BMW、廃車由来の再生材を新車に利用するプロジェクト主導

(ドイツ)

ミュンヘン発

2023年04月27日

ドイツ自動車大手のBMWは4月20日、廃車から素材を回収し、新車に再利用するプロジェクトのコンソーシアムを同社が主導すると発表外部サイトへ、新しいウィンドウで開きますした。

プロジェクト名は「Car2Car」。BMWの廃車500台を活用する。回収の対象はアルミニウム、鉄鋼、ガラス、銅、プラスチック。プロジェクトに提供する廃車はBMWグループの小型車ミニから、最高級車のロールスロイスまで、さまざまなモデルを用意する。動力も内燃機関搭載車、プラグインハイブリッド車(PHEV)、バッテリー式電気自動車(BEV)までを用意することで、幅広い試行ができるようにする。

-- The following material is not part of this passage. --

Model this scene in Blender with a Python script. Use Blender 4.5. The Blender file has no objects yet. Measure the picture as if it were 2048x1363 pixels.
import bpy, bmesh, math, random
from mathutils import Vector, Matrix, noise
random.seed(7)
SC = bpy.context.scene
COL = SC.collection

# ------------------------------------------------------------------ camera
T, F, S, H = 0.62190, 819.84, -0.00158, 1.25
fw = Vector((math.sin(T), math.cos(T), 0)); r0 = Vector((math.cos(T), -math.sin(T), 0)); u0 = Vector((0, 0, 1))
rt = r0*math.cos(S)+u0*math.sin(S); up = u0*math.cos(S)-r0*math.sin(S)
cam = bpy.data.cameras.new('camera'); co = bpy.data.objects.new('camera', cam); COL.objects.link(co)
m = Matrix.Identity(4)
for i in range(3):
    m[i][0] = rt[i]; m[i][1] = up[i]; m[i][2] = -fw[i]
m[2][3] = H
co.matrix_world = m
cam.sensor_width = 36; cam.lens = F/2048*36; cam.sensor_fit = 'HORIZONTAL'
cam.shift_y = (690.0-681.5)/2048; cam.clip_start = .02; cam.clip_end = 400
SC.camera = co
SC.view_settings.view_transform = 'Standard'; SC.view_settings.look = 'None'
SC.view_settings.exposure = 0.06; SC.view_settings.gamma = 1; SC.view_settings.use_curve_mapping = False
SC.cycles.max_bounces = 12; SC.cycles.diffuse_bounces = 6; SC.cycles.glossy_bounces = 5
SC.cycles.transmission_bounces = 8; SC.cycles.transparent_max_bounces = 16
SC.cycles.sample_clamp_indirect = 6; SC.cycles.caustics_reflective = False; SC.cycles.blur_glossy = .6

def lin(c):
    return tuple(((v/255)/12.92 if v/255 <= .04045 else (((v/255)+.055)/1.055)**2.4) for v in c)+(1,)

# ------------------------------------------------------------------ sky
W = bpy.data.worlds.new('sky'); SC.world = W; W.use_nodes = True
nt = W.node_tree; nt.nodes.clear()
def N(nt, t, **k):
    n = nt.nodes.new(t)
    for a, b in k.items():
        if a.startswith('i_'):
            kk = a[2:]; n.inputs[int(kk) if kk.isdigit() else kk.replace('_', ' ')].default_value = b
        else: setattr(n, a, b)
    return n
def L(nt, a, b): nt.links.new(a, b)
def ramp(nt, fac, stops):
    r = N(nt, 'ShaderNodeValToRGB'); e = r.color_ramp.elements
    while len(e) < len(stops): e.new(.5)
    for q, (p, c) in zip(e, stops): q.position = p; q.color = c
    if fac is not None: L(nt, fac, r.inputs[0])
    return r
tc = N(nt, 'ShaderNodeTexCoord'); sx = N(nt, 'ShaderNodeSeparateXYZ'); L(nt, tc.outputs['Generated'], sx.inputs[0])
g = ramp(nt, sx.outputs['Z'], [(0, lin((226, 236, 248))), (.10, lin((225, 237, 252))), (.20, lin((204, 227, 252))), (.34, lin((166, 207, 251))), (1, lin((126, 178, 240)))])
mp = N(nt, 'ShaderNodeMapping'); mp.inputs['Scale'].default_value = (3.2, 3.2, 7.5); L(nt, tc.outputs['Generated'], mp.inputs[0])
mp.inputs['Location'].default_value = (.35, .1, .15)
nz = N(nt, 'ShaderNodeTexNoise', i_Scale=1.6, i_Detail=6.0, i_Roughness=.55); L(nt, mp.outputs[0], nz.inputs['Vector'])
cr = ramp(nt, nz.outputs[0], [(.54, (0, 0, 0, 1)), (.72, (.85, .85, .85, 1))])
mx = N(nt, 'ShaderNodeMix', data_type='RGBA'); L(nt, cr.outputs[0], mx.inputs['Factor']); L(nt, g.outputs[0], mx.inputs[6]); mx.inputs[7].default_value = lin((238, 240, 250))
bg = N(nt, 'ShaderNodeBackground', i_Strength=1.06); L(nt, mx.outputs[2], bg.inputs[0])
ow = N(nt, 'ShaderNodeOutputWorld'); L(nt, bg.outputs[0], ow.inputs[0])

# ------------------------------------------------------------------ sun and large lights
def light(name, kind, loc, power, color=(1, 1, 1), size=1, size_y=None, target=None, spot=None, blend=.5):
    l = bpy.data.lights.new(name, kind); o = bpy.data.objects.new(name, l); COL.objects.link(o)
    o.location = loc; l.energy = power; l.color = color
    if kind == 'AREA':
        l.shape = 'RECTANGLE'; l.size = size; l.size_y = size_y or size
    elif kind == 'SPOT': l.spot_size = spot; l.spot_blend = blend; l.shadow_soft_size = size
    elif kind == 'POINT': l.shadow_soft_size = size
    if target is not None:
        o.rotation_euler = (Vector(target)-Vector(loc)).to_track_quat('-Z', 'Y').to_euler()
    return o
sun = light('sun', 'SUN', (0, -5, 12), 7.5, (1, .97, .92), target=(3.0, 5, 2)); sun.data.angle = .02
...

プロジェクトでは、廃車からの再生材の品質と純度を高めることが課題で、新車に活用できる再生材の量を増やすと同時に、リサイクル作業に必要なコストを抑えることを目指す。そのため、これまで人手に頼る部分が多かった解体プロセスをロボット技術で一部または高度に自動化する。破砕後のプロセスでは、光学技術と人工知能(AI)を活用したリサイクル可能な素材の認識、分別システムを導入する。

このプロジェクトはBMWが主導し、ミュンヘン工科大学などの大学、ヘルムホルツ研究所などの研究機関、ショルツ・リサイクリングなどのリサイクル企業、ティッセンクルップなどの鉄鋼・アルミニウム関連企業などが参画する。プロジェクトには、連邦経済・気候保護省が640万ユーロの助成を行う。

BMWは1994年から自動車メーカーとして唯一、自社のリサイクル・解体センターを有している。ミュンヘン近郊の同センターでは年間最大1万台の廃車を処理している。BMWはここから得た知見を同社だけでなく、リサイクル産業全体で共有していく。BMWは新車の再生材の使用比率を現状の約3割から5割まで高めることを目標に掲げる。

ドイツの自動車メーカーでは循環型経済を目指す動きが相次いでいる。アウディは3月、使用済み車両から鉄鋼、アルミニウム、プラスチックなどを回収し、新車生産に利用するプロジェクトを発表した(2023年3月14日記事参照)。BMWは1月にも、自動車産業で持続可能な素材を活用するパイロットプロジェクトを実施するためのコンソーシアムを発足させた(2023年2月15日記事参照)。